▽

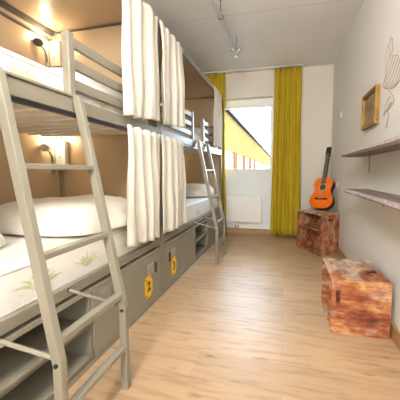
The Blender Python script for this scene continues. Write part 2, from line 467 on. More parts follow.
# ------------------------------------------------------------------ lockers
def digit(txt, parent, loc, size, mat):
    cu = bpy.data.curves.new('numeral', 'FONT'); cu.body = txt; cu.size = size; cu.extrude = .0012; cu.offset = .003
    cu.align_x = 'CENTER'; cu.align_y = 'CENTER'
    tmp = bpy.data.objects.new('numeral_curve', cu); COL.objects.link(tmp)
    me = bpy.data.meshes.new_from_object(tmp.evaluated_get(bpy.context.evaluated_depsgraph_get()))
    bpy.data.objects.remove(tmp); me.materials.clear(); me.materials.append(mat)
    o = bpy.data.objects.new('numeral', me); COL.objects.link(o); o.parent = parent
    og = ORG[parent.name]
    o.location = (loc[0] - og[0], loc[1] - og[1], loc[2] - og[2]); o.rotation_euler = (R(90), 0, R(90))
    return o
def locker(y0, y1, doors, bay, txt, plate_c, latch_y, vents, label):
    b = thing('storage_locker', label, 'locker', ((XB + XF) / 2, (y0 + y1) / 2, 0), 'steel storage lockers under the bunks')
    xb, xf = XB + .07, XF - .004
    w = MB()
    w.box(xb, xf, y0, y1, .0, .03); w.box(xb, xf - .02, y0, y1, .405, .42)
    w.box(xb, xb + .01, y0, y1, .03, .405)
    for y in {y0, bay[0] - .012, bay[1], y1 - .012}:
        if y >= y0: w.box(xb, xf - .012, y, y + .012, .03, .405)
    w.box(xb + .3, xb + .31, bay[0], bay[1], .03, .405)
    link_mesh('body', w, M['locker_in'], b)
    link_mesh('top_frame', MB().box(xf - .03, xf, y0, y1, .405, .432), M['locker'], b, bevel=.003)
    for z in (.035, .225):
        w = MB().box(xb + .31, xf, bay[0], bay[1] - .001, z, z + .010)
        w.box(xf - .012, xf, bay[0], bay[1] - .001, z - .004, z + .026)
        link_mesh('shelf', w, M['frame'], b, bevel=.002)
    ds = []
    for (a, c) in doors:
        ds.append(link_mesh('door', MB().box(xf - .012, xf, a, c, .03, .402), M['locker'], b, bevel=.003))
    d = ds[0]
    for (ya, yb, za, zb_, col_) in vents:
        w = MB(); n = 6
        for i in range(n):
            z = za + (zb_ - za) * i / n
            w.prism([(xf, z), (xf + .006, z + .001), (xf, z + (zb_ - za) / n * .72)], 'y', ya, yb)
        link_mesh('vent', w, M[col_], d)
    link_mesh('latch', MB().box(xf, xf + .010, latch_y, latch_y + .022, .245, .33), M['black'], d, bevel=.003)
    cy, cz = plate_c; a, hh, ch = .052, .082, .02
    poly = [(cy - a + ch, cz - hh), (cy + a - ch, cz - hh), (cy + a, cz - hh + ch), (cy + a, cz + hh - ch), (cy + a - ch, cz + hh), (cy - a + ch, cz + hh), (cy - a, cz + hh - ch), (cy - a, cz - hh + ch)]
    pl = link_mesh('number_plate', MB().prism(poly, 'x', xf, xf + .003), M['yellow_plate'], d)
    tag(pl, 'yellow number plate with a black figure')
    nu = digit(txt, d, (xf + .0035, cy, cz), .105, M['black'])
    w = MB()
    for sy in (-1, 1):
        for sz in (-1, 1): w.cyl((xf + .003, cy + sy * .040, cz + sz * .062), (xf + .0055, cy + sy * .040, cz + sz * .062), .0065, 10)
    link_mesh('plate_rivet', w, M['black'], d)
    return b
locker(Y1a + .04, Y1b - .038, [(1.122, Y1b - .04)], (.42, 1.11), '2', (1.686, .176), 1.785, [(1.18, 1.26, .30, .385, 'locker'), (1.665, 1.765, .265, .35, 'chrome')],
       'locker with yellow plate 2 under the nearest bunk')
locker(Y2a + .038, Y2b - .04, [(Y2a + .04, 2.73), (3.20, Y2b - .045)], (2.742, 3.19), '3', (2.135, .172), 2.035, [(2.075, 2.175, .262, .345, 'chrome')],
       'locker with yellow plate 3 under the far bunk')

# ------------------------------------------------------------------ mattresses and pillows
def leaf_spray(parent, y, z, x, s, seed):
    rnd = random.Random(seed); w = MB()
    for k in range(7):
        a = R(-60 + k * 22 + rnd.uniform(-6, 6)); L = s * rnd.uniform(.7, 1.1)
        prev = None; n = 8; left = []; right = []
        for i in range(n + 1):
            t = i / n; ang = a * (.5 + .5 * t)
            py, pz = y + math.sin(ang) * L * t, z + math.cos(ang) * L * t * .9
            wd = .007 * math.sin(math.pi * min(1, t * .9 + .08)) + .0008
            left.append((x, py - wd * math.cos(ang), pz + wd * math.sin(ang))); right.append((x, py + wd * math.cos(ang), pz - wd * math.sin(ang)))
        for i in range(n):
            q = [left[i], left[i + 1], right[i + 1], right[i]]
            w.add([(p[0] + .0003 * k, p[1], p[2]) for p in q], [(0, 1, 2, 3)])
    return link_mesh('leaf_print', w, M['leaf'], parent)
def soft_box(x0, x1, y0, y1, z0, z1, r):
    w = MB().box(x0, x1, y0, y1, z0, z1)
    return w
def mattress(y0, y1, z0, z1, label, sprays):
    xm0, xm1 = XB + .06, XF - .038
    o = link_mesh('mattress', soft_box(xm0, xm1, y0, y1, z0, z1, .04), M['mattress'], bevel=.035, seg=5, smooth=True)
    tag(o, label, 'mattress', 'white leaf patterned mattresses on the bunks')
    c = .035
    for z in (z1 - .028, z0 + .028):
        pts = []
        for cx_, cy_, a0 in ((xm1 - c, y1 - c, 0), (xm0 + c, y1 - c, 90), (xm0 + c, y0 + c, 180), (xm1 - c, y0 + c, 270)):
            for k in range(5):
                a = R(a0 + k * 22.5); pts.append((cx_ + (c + .000) * math.cos(a), cy_ + c * math.sin(a), z))
        link_mesh('piping', MB().tube(pts, .0035, 6, True), M['piping'], o)
    for i, (y, z, s) in enumerate(sprays): leaf_spray(o, y, z, xm1 + .0012, s, i + int(y * 10))
    return o
mattress(Y1a + .05, Y1b - .075, .476, .69, 'white mattress with leaf prints on the lower berth of the nearest bunk', [(.86, .53, .12), (1.13, .54, .10), (.5, .53, .1), (1.5, .53, .1)])
mattress(Y1a + .05, Y1b - .075, 1.359, 1.525, 'white mattress on the upper berth of the nearest bunk, behind the near guard rail', [(.84, 1.415, .08), (1.30, 1.415, .08)])
mattress(Y2a + .05, Y2b - .075, .476, .69, 'white mattress on the lower berth of the far bunk, level with its ladder', [(2.9, .53, .1)])
mattress(Y2a + .05, Y2b - .075, 1.359, 1.525, 'white mattress on the upper berth of the far bunk, behind the two short guard rails', [])

def pillow(cx_, cy_, cz_, lx, ly, hgt, rz, label, mat, seed=0, name='pillow', tilt=(0, 0)):
    n = 28; vs = []; fs = []
    def P(u, v, s):
        e = (max(0, 1 - abs(u) ** 5) ** .5) * (max(0, 1 - abs(v) ** 5) ** .5)
        pin = 1 - .10 * (abs(u) * abs(v)) ** 2 * 1.0
        edge = 1 - .05 * (1 - abs(abs(u) - abs(v)))
        wr = noise.noise(Vector((u * 1.8 + seed, v * 2.4, s))) * .16 + noise.noise(Vector((u * 5 + seed, v * 5, 3))) * .06
        z = s * hgt / 2 * e * (1 + wr * 1.6)
        if s < 0: z *= .30
        z -= .03 * max(abs(u), abs(v)) ** 7
        return (u * lx / 2 * edge * pin, v * ly / 2 * edge * pin, z)
    for s in (1, -1):
        for i in range(n + 1):
            for j in range(n + 1):
                u = math.sin((i / n - .5) * math.pi); v = math.sin((j / n - .5) * math.pi)
                vs.append(P(u, v, s))
    N = (n + 1) ** 2
    for i in range(n):
        for j in range(n):
            a = i * (n + 1) + j
            fs.append((a, a + n + 1, a + n + 2, a + 1)); fs.append((N + a, N + a + 1, N + a + n + 2, N + a + n + 1))
    w = MB().add(vs, fs)
    o = link_mesh(name, w, mat, local=True, smooth=True)
    bm = bmesh.new(); bm.from_mesh(o.data); bmesh.ops.remove_doubles(bm, verts=bm.verts, dist=1e-4)
    bmesh.ops.recalc_face_normals(bm, faces=bm.faces); bm.to_mesh(o.data); bm.free()
    o.rotation_euler = (R(tilt[0]), R(tilt[1]), R(rz)); o.location = (cx_, cy_, cz_)
    return tag(o, label, 'pillow')
pillow(-1.44, 1.42, .742, .90, .70, .25, 0, 'large cream pillow at the lit head end of the near lower berth', M['pillow'], 1)
pillow(-1.56, .76, .735, .62, .34, .20, 8, 'rounded cream pillow cut off by the left edge of the photo', M['pillow'], 4, tilt=(0, 0))
pillow(-1.50, 1.50, 1.572, .80, .56, .22, 0, 'white pillow by the reading lamp on the near upper berth', M['pillow_white'], 2)
pillow(-1.44, 3.60, .740, .82, .58, .26, 0, 'cream pillow on the far lower berth, seen behind the small ladder', M['pillow'], 7)
pillow(-1.46, 3.60, 1.572, .78, .55, .22, 0, 'white pillow on the far upper berth, mostly hidden by its guard rails', M['pillow_white'], 9)

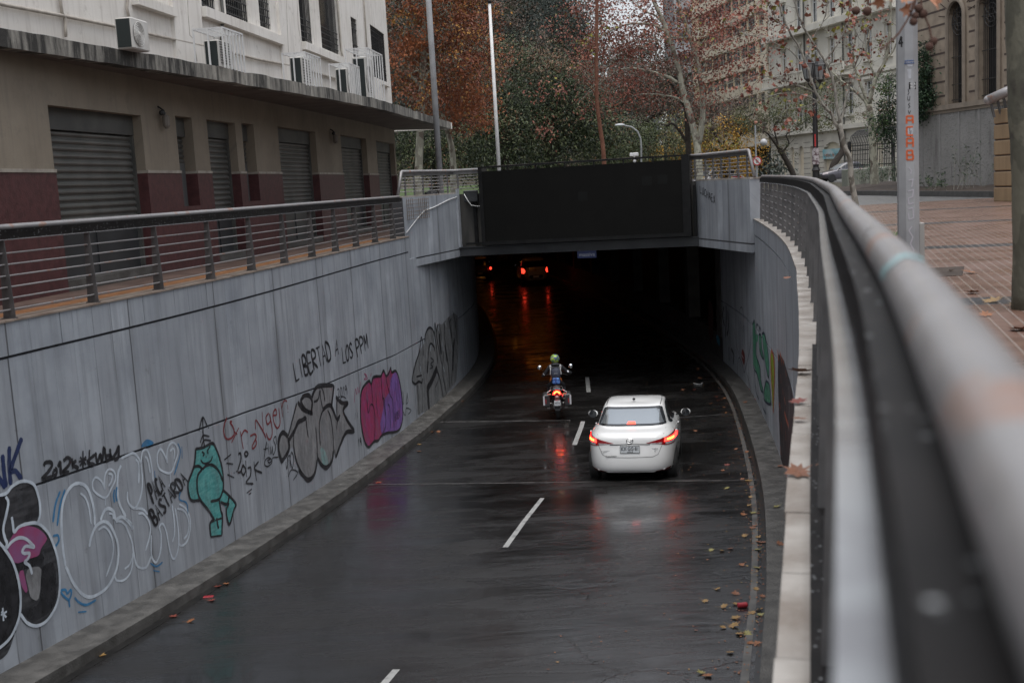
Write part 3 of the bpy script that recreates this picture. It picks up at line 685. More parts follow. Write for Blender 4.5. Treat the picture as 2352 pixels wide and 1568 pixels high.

△

Aim>
Pick out all the lines with the word "More" in them and copy them.

Output for this task>
The Blender Python script for this scene continues. Write part 2, from line 467 on. More parts follow.
Write part 3 of the bpy script that recreates this picture. It picks up at line 685. More parts follow. Write for Blender 4.5. Treat the picture as 2352 pixels wide and 1568 pixels high.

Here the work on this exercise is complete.